THE PROBLEM:
Go through the listing and set it down exactly, leaving out its pictures.

RAW DATA:
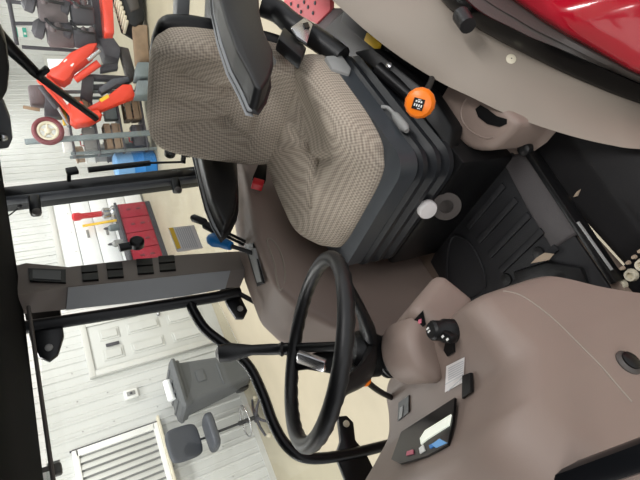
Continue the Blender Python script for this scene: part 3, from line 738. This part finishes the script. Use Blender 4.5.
# ---------------- operator seat
seat = thing('operator_seat', 'taupe woven cloth tractor seat with black armrests', 'seat', (.9, .93, FZ))
def seg_dist(p, a, b):
    ax, ay = a; bx, by = b; dx, dy = bx-ax, by-ay; t_ = max(0, min(1, ((p[0]-ax)*dx+(p[1]-ay)*dy)/(dx*dx+dy*dy)))
    return math.hypot(p[0]-ax-t_*dx, p[1]-ay-t_*dy)
def sst(a, b, x): t_ = max(0, min(1, (x-a)/(b-a))); return t_*t_*(3-2*t_)
def cush(q):
    x, y, z = q
    if z > 0:
        w = min(1, z/.05)
        bol = sst(.11, .2, abs(y))*.022*sst(-.25, -.06, x)
        dip = -.026*math.exp(-((x-.04)/.15)**2-(y/.11)**2)
        cr = 0
        for s_ in ((( -.06, 0), (.2, .02)), ((-.02, .0), (-.12, .1)), ((-.02, .0), (-.12, -.1)), ((.05, .0), (.16, .12)), ((.06, 0), (.17, -.11))):
            cr -= .013*math.exp(-(seg_dist((x, y), *s_)/.017)**2)
        z += w*(bol+dip+cr*(1-sst(.15, .2, abs(y)))*(1-sst(.14, .2, abs(x))))
    z -= .05*(1-sst(-.27, -.12, x))        # front edge rolls down
    y *= 1 - .06*(1-sst(-.27, -.08, x))
    return V(x, y, z)
mt = Matrix.Translation((.935, .94, 1.55)) @ Matrix.Rotation(math.radians(4), 4, 'Y')
MB().rbox((.262, .25, .062), .05, mt, res=56, plan=5, deform=cush).build('seat_cushion', M['fabric'], seat, angle=60)
def back(q):
    x, y, z = q      # local x = up the back, z = towards the driver
    if z > 0:
        w = min(1, z/.04)
        bol = .026*sst(.1, .2, abs(y)); dip = -.016*math.exp(-((x+.02)/.16)**2-(y/.1)**2)
        cr = 0
        for s_ in (((.14, .1), (.0, .06)), ((.0, .06), (-.1, .12)), ((.14, -.1), (.0, -.06)), ((.0, -.06), (-.1, -.12)), ((.16, 0), (.02, 0)), ((-.02, -.05), (-.02, .05)), ((-.12, -.08), (-.12, .08))):
            cr -= .016*math.exp(-(seg_dist((x, y), *s_)/.019)**2)
        z += w*(bol+dip+cr*(1-sst(.15, .2, abs(y)))*(1-sst(.16, .21, abs(x))))
    y *= 1-.06*sst(.0, .25, x)
    return V(x, y, z)
th = math.radians(17)
upv = V(math.sin(th), 0, math.cos(th)); nv = V(-math.cos(th), 0, math.sin(th)); sv = upv.cross(nv)*-1
bm_ = Matrix((upv, nv.cross(upv), nv)).transposed().to_4x4(); bm_.translation = V(1.235, .945, 1.775)
MB().rbox((.24, .226, .055), .045, bm_, res=56, plan=5, deform=back).build('backrest', M['fabric'], seat, angle=60)
bs = bm_.copy(); bs.translation = V(1.24, .945, 1.775)-nv*.055
MB().rbox((.24, .23, .035), .03, bs, res=20, plan=5).build('back_shell', M['black'], seat)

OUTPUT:
Continue the Blender Python script for this scene: part 3, from line 738. This part finishes the script. Use Blender 4.5.
# ---------------- operator seat
seat = thing('operator_seat', 'taupe woven cloth tractor seat with black armrests', 'seat', (.9, .93, FZ))
def seg_dist(p, a, b):
    ax, ay = a; bx, by = b; dx, dy = bx-ax, by-ay; t_ = max(0, min(1, ((p[0]-ax)*dx+(p[1]-ay)*dy)/(dx*dx+dy*dy)))
    return math.hypot(p[0]-ax-t_*dx, p[1]-ay-t_*dy)
def sst(a, b, x): t_ = max(0, min(1, (x-a)/(b-a))); return t_*t_*(3-2*t_)
def cush(q):
    x, y, z = q
    if z > 0:
        w = min(1, z/.05)
        bol = sst(.11, .2, abs(y))*.022*sst(-.25, -.06, x)
        dip = -.026*math.exp(-((x-.04)/.15)**2-(y/.11)**2)
        cr = 0
        for s_ in ((( -.06, 0), (.2, .02)), ((-.02, .0), (-.12, .1)), ((-.02, .0), (-.12, -.1)), ((.05, .0), (.16, .12)), ((.06, 0), (.17, -.11))):
            cr -= .013*math.exp(-(seg_dist((x, y), *s_)/.017)**2)
        z += w*(bol+dip+cr*(1-sst(.15, .2, abs(y)))*(1-sst(.14, .2, abs(x))))
    z -= .05*(1-sst(-.27, -.12, x))        # front edge rolls down
    y *= 1 - .06*(1-sst(-.27, -.08, x))
    return V(x, y, z)
mt = Matrix.Translation((.935, .94, 1.55)) @ Matrix.Rotation(math.radians(4), 4, 'Y')
MB().rbox((.262, .25, .062), .05, mt, res=56, plan=5, deform=cush).build('seat_cushion', M['fabric'], seat, angle=60)
def back(q):
    x, y, z = q      # local x = up the back, z = towards the driver
    if z > 0:
        w = min(1, z/.04)
        bol = .026*sst(.1, .2, abs(y)); dip = -.016*math.exp(-((x+.02)/.16)**2-(y/.1)**2)
        cr = 0
        for s_ in (((.14, .1), (.0, .06)), ((.0, .06), (-.1, .12)), ((.14, -.1), (.0, -.06)), ((.0, -.06), (-.1, -.12)), ((.16, 0), (.02, 0)), ((-.02, -.05), (-.02, .05)), ((-.12, -.08), (-.12, .08))):
            cr -= .016*math.exp(-(seg_dist((x, y), *s_)/.019)**2)
        z += w*(bol+dip+cr*(1-sst(.15, .2, abs(y)))*(1-sst(.16, .21, abs(x))))
    y *= 1-.06*sst(.0, .25, x)
    return V(x, y, z)
th = math.radians(17)
upv = V(math.sin(th), 0, math.cos(th)); nv = V(-math.cos(th), 0, math.sin(th)); sv = upv.cross(nv)*-1
bm_ = Matrix((upv, nv.cross(upv), nv)).transposed().to_4x4(); bm_.translation = V(1.235, .945, 1.775)
MB().rbox((.24, .226, .055), .045, bm_, res=56, plan=5, deform=back).build('backrest', M['fabric'], seat, angle=60)
bs = bm_.copy(); bs.translation = V(1.24, .945, 1.775)-nv*.055
MB().rbox((.24, .23, .035), .03, bs, res=20, plan=5).build('back_shell', M['black'], seat)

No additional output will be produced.